» **WHAT YOU HAVE TO DO**: Please transcribe the data that follows without the pictures, keeping every word the same.

* begin DATA SECTION *

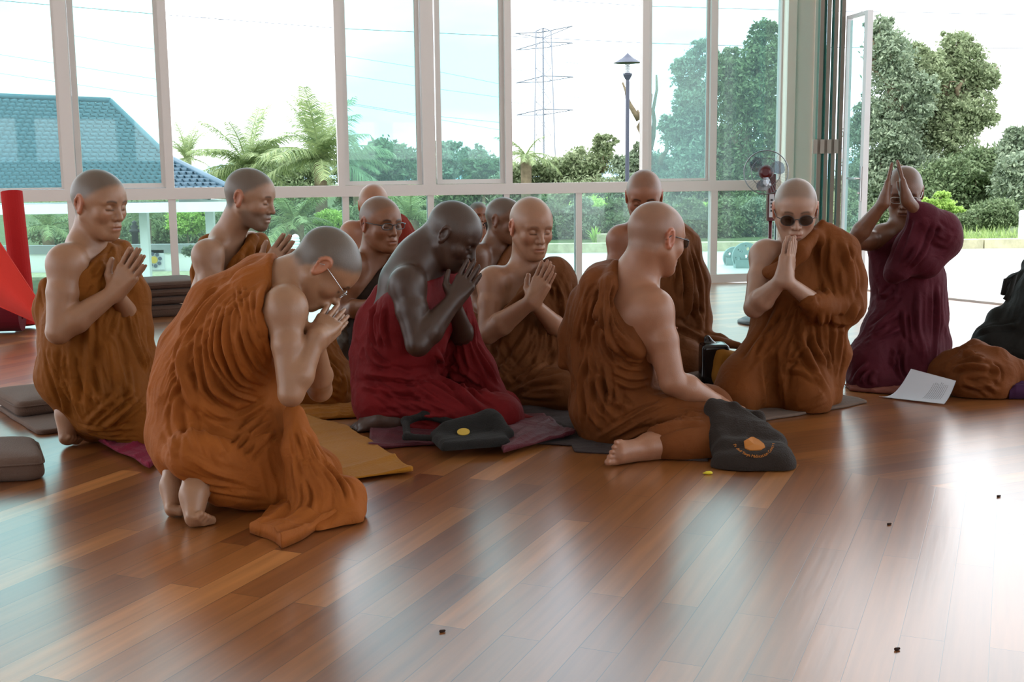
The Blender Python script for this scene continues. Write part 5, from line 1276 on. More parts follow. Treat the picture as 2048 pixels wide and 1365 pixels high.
    s.build(p(1290, 925, .0)*[1, 1, 0], CM['chestnut'], res=.0032, rres=.005, seed=10)
    s.glasses(frame=(.05, .04, .03), rim=.0014, dark=.5, lw=.024, lh=.016)
if 'K' not in DEV:
    s = Monk(5.45, lin(192, 128, 96), 'person with downcast eyes behind the seated spectacled monk, brown robe with a raised collar corner')
    p = s.p; N = p(1290, 448, .03); SR = p(1240, 480, .0); SL = p(1350, 475, .04); C = p(1298, 545, .03); Be = p(1302, 630, .03); Pv = p(1305, 700, .03)
    s.torso(N, SR, SL, C, Be, Pv, 1.0); s.arm(SR, p(1228, 590, -.05), p(1275, 640, -.22), r=1.1); s.arm(SL, p(1365, 590, -.02), p(1320, 640, -.22))
    add_hand(s.B, p(1275, 640, -.22), a3(1, -.2, -.2), a3(0, 0, -1), a3(0, -1, 0)); add_hand(s.B, p(1320, 640, -.22), a3(-1, -.2, -.2), a3(0, 0, -1), a3(0, -1, 0))
    s.leg(Pv+a3(-.1, 0, 0), p(1250, 735, -.15), p(1265, 745, .25)); s.leg(Pv+a3(.1, 0, 0), p(1365, 735, -.2), p(1345, 745, .25))
    s.head(1288, 394, -.02, -97, -24, 0, 1.0, hairmask=.35, brow=1.3); s.finish_head(N, .056)
    s.torso(N, SR, SL, C, Be, Pv, 1.0, S=s.R, inf=.022); s.rcut(1325, 425, 1240, 560, -1, -.1)
    s.robe([(1336, 440, .0, 10), (1343, 436, .0, 7), (1370, 490, .0, 28), (1385, 560, .0, 32), (1388, 640, -.02, 32), (1365, 700, -.08, 40)], [(1326, 450, -.0, 14), (1345, 500, -.06, 30), (1340, 600, -.08, 50)],
           [(1305, 600, .02, 66), (1305, 690, -.02, 84)], [(1250, 715, -.12, 34), (1300, 720, -.15, 36), (1370, 715, -.2, 36)], [(1395, 670, -.06, 18), (1440, 684, -.12, 12), (1478, 692, -.16, 7)])
    s.robe([(1330, 437, .0, 6), (1345, 431, .0, 6), (1354, 462, .0, 14)], [(1345, 431, .0, 6), (1362, 470, .0, 16)], k=.01)
    s.flow(1370, 580, .1, 1, 18, 6, 90).flow(1310, 690, .9, .4, 20, 5, 90)
    s.fan([(1335, 440), (1340, 520), (1345, 620)], [(1385, 490), (1412, 580), (1412, 680)], 5, 5, 8)
    s.fold([(1400, 560), (1385, 600), (1405, 650), (1395, 690)], 6, 8).fold([(1340, 640), (1390, 670), (1475, 692)], 6, 7)
    s.build(p(1305, 765, .0)*[1, 1, 0], CM['brown'], res=.004, rres=.006, seed=11)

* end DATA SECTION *

» **EXERCISE OUTPUT**:
The Blender Python script for this scene continues. Write part 5, from line 1276 on. More parts follow. Treat the picture as 2048 pixels wide and 1365 pixels high.
    s.build(p(1290, 925, .0)*[1, 1, 0], CM['chestnut'], res=.0032, rres=.005, seed=10)
    s.glasses(frame=(.05, .04, .03), rim=.0014, dark=.5, lw=.024, lh=.016)
if 'K' not in DEV:
    s = Monk(5.45, lin(192, 128, 96), 'person with downcast eyes behind the seated spectacled monk, brown robe with a raised collar corner')
    p = s.p; N = p(1290, 448, .03); SR = p(1240, 480, .0); SL = p(1350, 475, .04); C = p(1298, 545, .03); Be = p(1302, 630, .03); Pv = p(1305, 700, .03)
    s.torso(N, SR, SL, C, Be, Pv, 1.0); s.arm(SR, p(1228, 590, -.05), p(1275, 640, -.22), r=1.1); s.arm(SL, p(1365, 590, -.02), p(1320, 640, -.22))
    add_hand(s.B, p(1275, 640, -.22), a3(1, -.2, -.2), a3(0, 0, -1), a3(0, -1, 0)); add_hand(s.B, p(1320, 640, -.22), a3(-1, -.2, -.2), a3(0, 0, -1), a3(0, -1, 0))
    s.leg(Pv+a3(-.1, 0, 0), p(1250, 735, -.15), p(1265, 745, .25)); s.leg(Pv+a3(.1, 0, 0), p(1365, 735, -.2), p(1345, 745, .25))
    s.head(1288, 394, -.02, -97, -24, 0, 1.0, hairmask=.35, brow=1.3); s.finish_head(N, .056)
    s.torso(N, SR, SL, C, Be, Pv, 1.0, S=s.R, inf=.022); s.rcut(1325, 425, 1240, 560, -1, -.1)
    s.robe([(1336, 440, .0, 10), (1343, 436, .0, 7), (1370, 490, .0, 28), (1385, 560, .0, 32), (1388, 640, -.02, 32), (1365, 700, -.08, 40)], [(1326, 450, -.0, 14), (1345, 500, -.06, 30), (1340, 600, -.08, 50)],
           [(1305, 600, .02, 66), (1305, 690, -.02, 84)], [(1250, 715, -.12, 34), (1300, 720, -.15, 36), (1370, 715, -.2, 36)], [(1395, 670, -.06, 18), (1440, 684, -.12, 12), (1478, 692, -.16, 7)])
    s.robe([(1330, 437, .0, 6), (1345, 431, .0, 6), (1354, 462, .0, 14)], [(1345, 431, .0, 6), (1362, 470, .0, 16)], k=.01)
    s.flow(1370, 580, .1, 1, 18, 6, 90).flow(1310, 690, .9, .4, 20, 5, 90)
    s.fan([(1335, 440), (1340, 520), (1345, 620)], [(1385, 490), (1412, 580), (1412, 680)], 5, 5, 8)
    s.fold([(1400, 560), (1385, 600), (1405, 650), (1395, 690)], 6, 8).fold([(1340, 640), (1390, 670), (1475, 692)], 6, 7)
    s.build(p(1305, 765, .0)*[1, 1, 0], CM['brown'], res=.004, rres=.006, seed=11)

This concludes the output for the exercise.